What is asked: Output only the lines running from the line bearing "ci = np.where(grn, gr.integers(0, 4, m), gr.integers(0, 6, m));" through the line bearing "Q = [np.concatenate([p[j][p[6]", character for character.

Data shown:

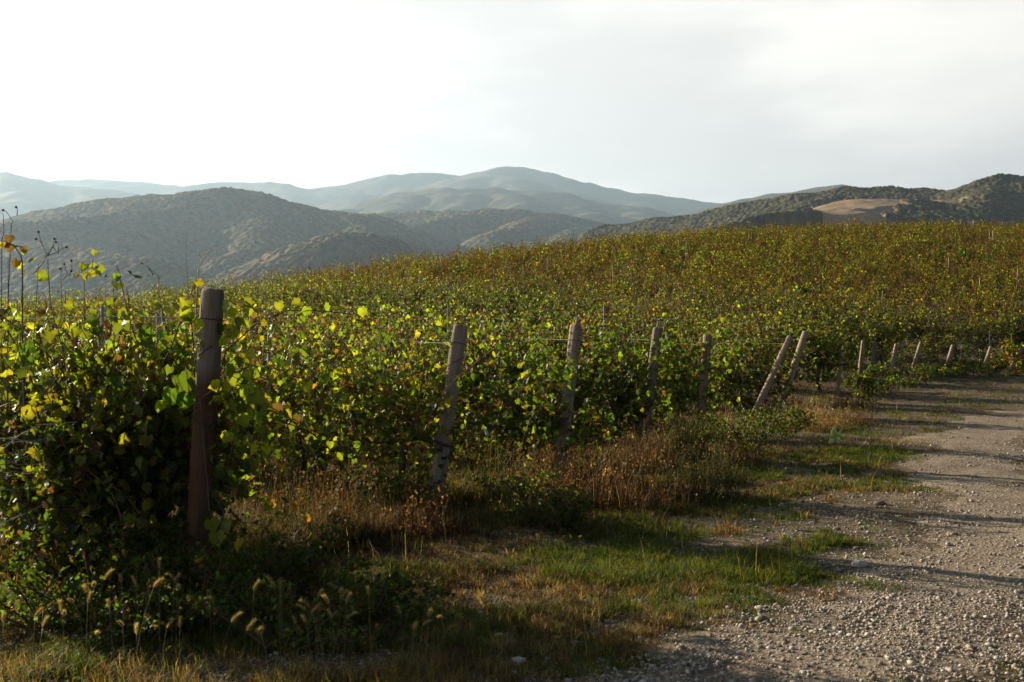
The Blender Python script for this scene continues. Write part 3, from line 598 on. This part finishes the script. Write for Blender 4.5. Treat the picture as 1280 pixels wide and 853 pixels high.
def fence_d(x, y):
    P = np.stack([x, y], -1); best = np.full(len(P), 1e9); sg = np.ones(len(P))
    for a, b in zip(FEN[:-1], FEN[1:]):
        d = b - a; t = np.clip(((P - a) @ d) / (d @ d), 0, 1); q = P - a - t[:, None] * d; l = np.hypot(q[:, 0], q[:, 1]); m = l < best
        best[m] = l[m]; sg[m] = np.sign(q[m] @ np.array([d[1], -d[0]]))
    return best * sg        # + = on the track side
gr = np.random.default_rng(41)
def scatter(n, y0=3.9, y1=31, pw=2.0):
    """points in the view wedge, denser near the camera"""
    y = (y0 ** (1 - pw) + gr.random(n) * (y1 ** (1 - pw) - y0 ** (1 - pw))) ** (1 / (1 - pw)) if pw != 1 else y0 * (y1 / y0) ** gr.random(n)
    u = gr.uniform(-.62, .62, n); return u * y, y
def verge_density(x, y):
    fd, rd = fence_d(x, y), road_d(x, y); n1 = fbm(x * .9 + 3, y * .9 + 5, 3); n2 = fbm(x * 2.1 + 31, y * 2.1 + 15, 3)
    v = np.clip(1 - np.maximum(rd + .5, 0) / 2.6, 0, 1) * (rd < 2.0) * np.where((rd > -2.0) & (y < 10) & ~((x < .5) & (y > 5.0)), np.clip((n1 - .40) * 8, .04, 1), 1) * np.where(rd > .2, np.clip((n2 - np.where(y < 8.0, .37, .44)) * 8, 0, 1), 1)
    v = v * np.where((y < 6.1) & (x > -.6 - .2 * (y - 4.5)), .24, 1)
    d = v * (.25 + .75 * np.clip((n2 - .34) * 5, 0, 1)); d = np.where(fd < -.3, np.where(fd > -5, .55, .15), d)
    return d, fd, rd, n1, n2
GC = np.array([(.035, .060, .008), (.055, .085, .010), (.075, .10, .013), (.11, .11, .02)]); DC = np.array([(.16, .095, .042), (.22, .155, .075), (.12, .065, .032), (.28, .215, .12), (.08, .05, .026), (.06, .052, .02)])
def verge(n, per, y1, hlo, hhi, spread, seed):
    """small tufts: centres scattered over the verge and under the vines, blades leaning outward"""
    x, y = scatter(n, y1=y1, pw=1.45); d, fd, rd, n1, n2 = verge_density(x, y); k = gr.random(n) < d
    x, y, fd, rd, n1, n2 = (q[k] for q in (x, y, fd, rd, n1, n2)); m = len(x)
    n3 = fbm(x * .55 + 91, y * .55 + 45, 2); grn = (n3 + .05 + .06 * (y < 7.5) + .08 * ((y < 6.1) & (x > -.6)) + .5 * (n2 - .45) + gr.normal(0, .07, m) > .47)
    h = np.where(fd < .2, gr.uniform(.08, .28, m), gr.uniform(hlo, hhi, m) * (.35 + 1.3 * n2)) * np.clip(1.15 - .6 * np.maximum(rd + .6, 0), .35, 1.1)
    i = np.repeat(np.arange(m), per); N = len(i); a = gr.uniform(0, 6.283, N); q = np.abs(gr.normal(0, spread, N)) * (.6 + y[i] * .05)
    px, py = x[i] + q * np.cos(a), y[i] + q * np.sin(a); P = np.stack([px, py, ground_f(px, py) - .008], 1)
    hh = h[i] * gr.uniform(.5, 1.15, N); ww = np.clip(.0010 + .00019 * y[i], .0015, .005) * gr.uniform(.7, 1.4, N)
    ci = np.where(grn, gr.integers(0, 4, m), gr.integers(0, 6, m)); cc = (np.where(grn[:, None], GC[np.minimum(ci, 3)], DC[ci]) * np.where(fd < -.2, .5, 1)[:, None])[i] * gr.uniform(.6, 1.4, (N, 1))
    return P, hh, ww, gr.uniform(.2, 1.2, N), cc, a + gr.normal(0, .7, N), grn[i]
parts = [verge(60000, 26, 14, .02, .085, .03, 1), verge(60000, 9, 31, .03, .10, .05, 2)]
for nm, sel, lab, cat in (('grass', 1, 'short green grass growing along the verge of the track', 'grass'), ('dry_grass', 0, 'dry rusty and straw coloured grass on the verge and under the vines', 'dry grass')):
    Q = [np.concatenate([p[j][p[6] == bool(sel)] for p in parts]) for j in range(6)]
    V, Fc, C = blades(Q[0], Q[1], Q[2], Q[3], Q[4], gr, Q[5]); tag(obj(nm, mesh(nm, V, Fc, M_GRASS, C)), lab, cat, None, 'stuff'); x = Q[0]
    print(nm, len(x))
print('blades', len(x))
# taller straw stems standing singly on the verge
x, y = scatter(9000, 4.4, 22, 1.4); d, fd, rd, n1, n2 = verge_density(x, y); k = (gr.random(len(x)) < d * np.where(fd < .9, .9, .10)) & (rd < -.1); x, y = x[k], y[k]; n = len(x)
V, Fc, C = blades(np.stack([x, y, ground_f(x, y) - .01], 1), gr.uniform(.10, .34, n), np.clip(.0007 + .00013 * y, .0011, .003), gr.uniform(.1, .7, n), np.array([(.34, .26, .14), (.26, .17, .09), (.18, .10, .05), (.42, .34, .20)])[gr.integers(0, 4, n)], gr)
tag(obj('straw_stems', mesh('straw_stems', V, Fc, M_GRASS, C)), 'thin straw stems standing singly out of the verge grass', 'straw', None, 'stuff')
# small broad-leaved ground weeds on the verge
x, y = scatter(26000, 4.0, 24, 1.3); rd = road_d(x, y); fd = fence_d(x, y); k = (rd < -.2) & (fd > -3) & (fbm(x * .8 + 7, y * .8 + 60, 3) > .46); x, y = x[k], y[k]; n = len(x)
P = np.stack([x, y, ground_f(x, y) + gr.uniform(.01, .07, n)], 1)
V, Fc, C = leaves(DIAM, DIAM_F, P, gr.normal(0, .45, (n, 3)) + np.array([0, 0, .8]), gr.normal(0, 1, (n, 3)) + np.array([0, 0, .3]), gr.uniform(.012, .04, n), np.array([(.04, .07, .012), (.08, .12, .02), (.035, .06, .015)])[gr.integers(0, 3, n)])
tag(obj('ground_weeds', mesh('ground_weeds', V, Fc, M_GRASS, C)), 'low broad leaved green weeds scattered through the grass', 'weeds', None, 'stuff')

def tussock(x, y, rad, h, n, pal, label, group=None):
    heads = h > .25
    r = np.random.default_rng(int(x * 1000 + y * 77) % 99991); a = r.uniform(0, 6.283, n); q = rad * r.random(n) ** .6
    P = np.stack([q * np.cos(a), q * np.sin(a) * .7, 0 * a - .02], 1); pal = np.array(pal)
    C = pal[r.integers(0, len(pal), n)] * r.uniform(.6, 1.4, (n, 1)); hh = h * (.25 + 1.05 * r.random(n) ** 2) * (1 - .6 * (q / rad) ** 2)
    A = Acc(); V, Fc, C2 = blades(P, hh, r.uniform(.0018, .004, n), r.uniform(.05, .9, n) ** 1.3, C, r); A.add(V, Fc, C2)
    tips = V.reshape(n, 5, 3)[:, 4]; e = empty('grass_tussock', (x, y, float(ground_f(x, y)))); tag(obj('blades', A.build('blades', M_GRASS), e), kind='stuff')
    if heads:
        k = r.random(n) < (.22 if h > .25 else 0.0); t = tips[k]; m = len(t)
        Pp = np.repeat(t, 5, 0) + r.normal(0, .012, (m * 5, 3)) * np.array([1, 1, 2.2]); V, Fc, C3 = leaves(DIAM, DIAM_F, Pp, r.normal(0, 1, (m * 5, 3)), r.normal(0, .4, (m * 5, 3)) + np.array([0, 0, 1.]), r.uniform(.012, .03, m * 5), np.repeat(C[k] * 1.25, 5, 0))
        tag(obj('seed_heads', mesh('seed_heads', V, Fc, M_GRASS, C3), e), kind='stuff')
    tag(e, label, 'grass tussock', group); return e
RED = [(.085, .040, .022), (.065, .032, .018), (.12, .07, .04), (.05, .028, .015), (.16, .11, .06)]; RDK = [(.06, .03, .018), (.08, .042, .025), (.045, .03, .016), (.11, .07, .04)]; TAN = [(.19, .125, .06), (.24, .17, .085), (.12, .075, .035)]; DKG = [(.03, .038, .012), (.055, .05, .018), (.075, .055, .028), (.02, .028, .01)]
TU = [(.95, 9.3, .75, .62, 1300, RED, 'large rusty red grass tussock below the third post'), (.25, 9.2, .5, .45, 700, RED, 'smaller rusty tussock just left of the largest rusty one'), (1.75, 9.7, .6, .5, 900, DKG, 'olive grass tussock leaning on the right side of the largest rusty tussock'),
      (5.15, 17.2, .7, .55, 1200, TAN, 'tan dry grass tussock right below the leaning pair of posts'), (6.0, 17.6, .5, .5, 600, RED, 'rusty tussock right of the tan one near the track'), (-1.35, 7.6, .3, .6, 700, RDK, 'tall rusty dry grass in the gap right of the nearest post'), (-1.9, 8.2, .45, .6, 800, RDK, 'dim rusty grass deeper in the gap behind the nearest post'), (-1.05, 8.4, .4, .55, 800, DKG, 'dark olive grass left of the long pale post'),
      (-.45, 8.15, .35, .2, 600, DKG, 'dark olive grass hiding the foot of the long pale post'), (.2, 8.5, .4, .22, 700, DKG, 'dark olive grass right of the foot of the long pale post'), (2.2, 10.9, .4, .5, 700, DKG, 'dark grass tussock below the darker half hidden post'), (2.7, 12.2, .4, .5, 700, RED, 'rusty tussock left of the dark weedy bush'),
      (7.2, 21.2, .5, .5, 600, RED, 'rusty tussock at the foot of the brown and green bush'), (1.75, 8.1, .18, .2, 300, TAN, 'small straw tuft on the verge right of the largest rusty tussock'), (1.2, 6.3, .25, .09, 350, RED, 'low rusty tuft growing in the gravel near the camera'), (1.9, 5.9, .22, .10, 350, RED, 'low rusty tuft farther out in the gravel'), (.6, 5.0, .2, .08, 250, TAN, 'low straw tuft at the bottom of the picture on the gravel edge')]
for t in TU: tussock(*t)
for k in range(24):   # rough growth under the near rows
    row = k % 4; p = PB[1 + row] + ROWD * rng.uniform(.3, 5) + ROWN * rng.uniform(-.9, -.3)
    tussock(p[0], p[1], rng.uniform(.3, .45), rng.uniform(.35, .6), 380, DKG if k % 3 else RDK, f'rough weedy grass under the row ending at {ROWDESC[1 + row]}', 'rough grass under the near vine rows')

for x, y, rd_, hh, pl, lab in ((-.1, 9.7, .5, .6, DKG, 'dark tall weeds behind the foot of the long pale post'), (-1.0, 9.3, .5, .6, RDK, 'dark brown dry stems left of the long pale post'), (1.0, 10.5, .5, .65, DKG, 'dark tall weeds behind the largest rusty tussock'), (.3, 10.0, .45, .55, RDK, 'dark brown dry stems behind the smaller rusty tussock'), (1.6, 11.9, .5, .6, RDK, 'dark brown dry stems left of the darker half hidden post'), (2.2, 12.6, .5, .6, DKG, 'dark tall weeds right of the darker half hidden post'), (2.7, 14.6, .5, .6, DKG, 'dark tall weeds left of the upright brown post'), (-1.6, 7.3, .4, .45, DKG, 'dark olive weeds right behind the nearest post'), (-.7, 7.9, .4, .35, RDK, 'low dark brown stems in the gap before the long pale post')):
    tussock(x, y, rd_, hh, 900, pl, lab)

# foxtail grass in the lower left corner
def foxtail_mesh(seed):
    r = np.random.default_rng(seed); h = r.uniform(.22, .42); b = r.uniform(.01, .09); t = np.linspace(0, 1, 7)
    st = np.stack([b * t ** 2, 0 * t, h * t], 1); V, Fc = tube(st, np.linspace(.0014, .0009, 7), 4); ms = mesh('foxtail_stalk', V, Fc, M_STALK, np.array((.20, .15, .07)))
    d = nrm(st[-1] - st[-2] + np.array([.02, 0, -.005])); L = r.uniform(.035, .06); q = np.linspace(0, 1, 6)
    ctr = st[-1] + d * L * q[:, None] + np.array([.22, 0, -.12]) * L * (q ** 2)[:, None]; A = Acc()
    V, Fc = tube(ctr, np.array([.0015, .004, .005, .0046, .0034, .001]), 7); A.add(V, Fc, (.24, .175, .08))
    n = 300; k = r.uniform(0, 4.9, n); i = k.astype(int); f = (k - i)[:, None]; c = ctr[i] * (1 - f) + ctr[i + 1] * f; a = r.normal(0, 1, (n, 3)); a = nrm(a - (a @ d)[:, None] * d); o = nrm(a + .9 * d)
    e = c + a * .004; tip = e + o * r.uniform(.009, .019, n)[:, None]; s = np.cross(o, a) * .0006
    A.add(np.stack([e - s, e + s, tip], 1).reshape(-1, 3), np.arange(n * 3).reshape(-1, 3), (.30, .24, .12))
    return ms, A.build('seed_head', M_GRASS)
FX = [foxtail_mesh(700 + i) for i in range(6)]
for i in range(70):
    yy = rng.uniform(4.35, 5.3); px = rng.uniform(-10, 560) if i < 64 else rng.uniform(520, 760); xx = (px - 640) / F * yy
    if i < 64: yy = min(yy, 5.35)
    ms, mh = FX[rng.integers(6)]; o = obj('foxtail_grass', ms, None, (xx, yy, float(ground_f(xx, yy)) - .01)); o.rotation_euler = (0, 0, rng.uniform(0, 6.28)); o.scale = (1, 1, rng.uniform(.75, 1.2) * (1 if i < 64 else .6))
    obj('seed_head', mh, o); tag(o, 'bristly foxtail grass stalk with pale fuzzy head in the lower left corner' if i < 64 else 'short foxtail grass stalk at the bottom edge beside the gravel', 'foxtail', 'foxtail grass stalks')
x, y = [], []
x = gr.uniform(-3.0, -.35, 26000) + .12 * gr.normal(0, 1, 26000); y = gr.uniform(4.2, 5.0, 26000); q_ = fbm(x * 4, y * 4, 3); k = gr.random(26000) < np.clip((4.95 - y) * 2.2, .05, 1) * np.clip((q_ - .36) * 6, .05, 1); x, y = x[k], y[k]; n = len(x)
P = np.stack([x, y, ground_f(x, y) - .01], 1); pal = np.array([(.10, .10, .025), (.16, .13, .04), (.28, .2, .09), (.07, .09, .02), (.2, .1, .05)])
V, Fc, C = blades(P, gr.uniform(.03, .15, n), gr.uniform(.0012, .0026, n), gr.uniform(.2, 1.4, n), pal[gr.integers(0, 5, n)] * gr.uniform(.7, 1.3, (n, 1)), gr)
tag(obj('meadow_grass', mesh('meadow_grass', V, Fc, M_GRASS, C)), 'mixed green and straw grass below the foxtails in the lower left corner', 'grass', None, 'stuff')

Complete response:
    ci = np.where(grn, gr.integers(0, 4, m), gr.integers(0, 6, m)); cc = (np.where(grn[:, None], GC[np.minimum(ci, 3)], DC[ci]) * np.where(fd < -.2, .5, 1)[:, None])[i] * gr.uniform(.6, 1.4, (N, 1))
    return P, hh, ww, gr.uniform(.2, 1.2, N), cc, a + gr.normal(0, .7, N), grn[i]
parts = [verge(60000, 26, 14, .02, .085, .03, 1), verge(60000, 9, 31, .03, .10, .05, 2)]
for nm, sel, lab, cat in (('grass', 1, 'short green grass growing along the verge of the track', 'grass'), ('dry_grass', 0, 'dry rusty and straw coloured grass on the verge and under the vines', 'dry grass')):
    Q = [np.concatenate([p[j][p[6] == bool(sel)] for p in parts]) for j in range(6)]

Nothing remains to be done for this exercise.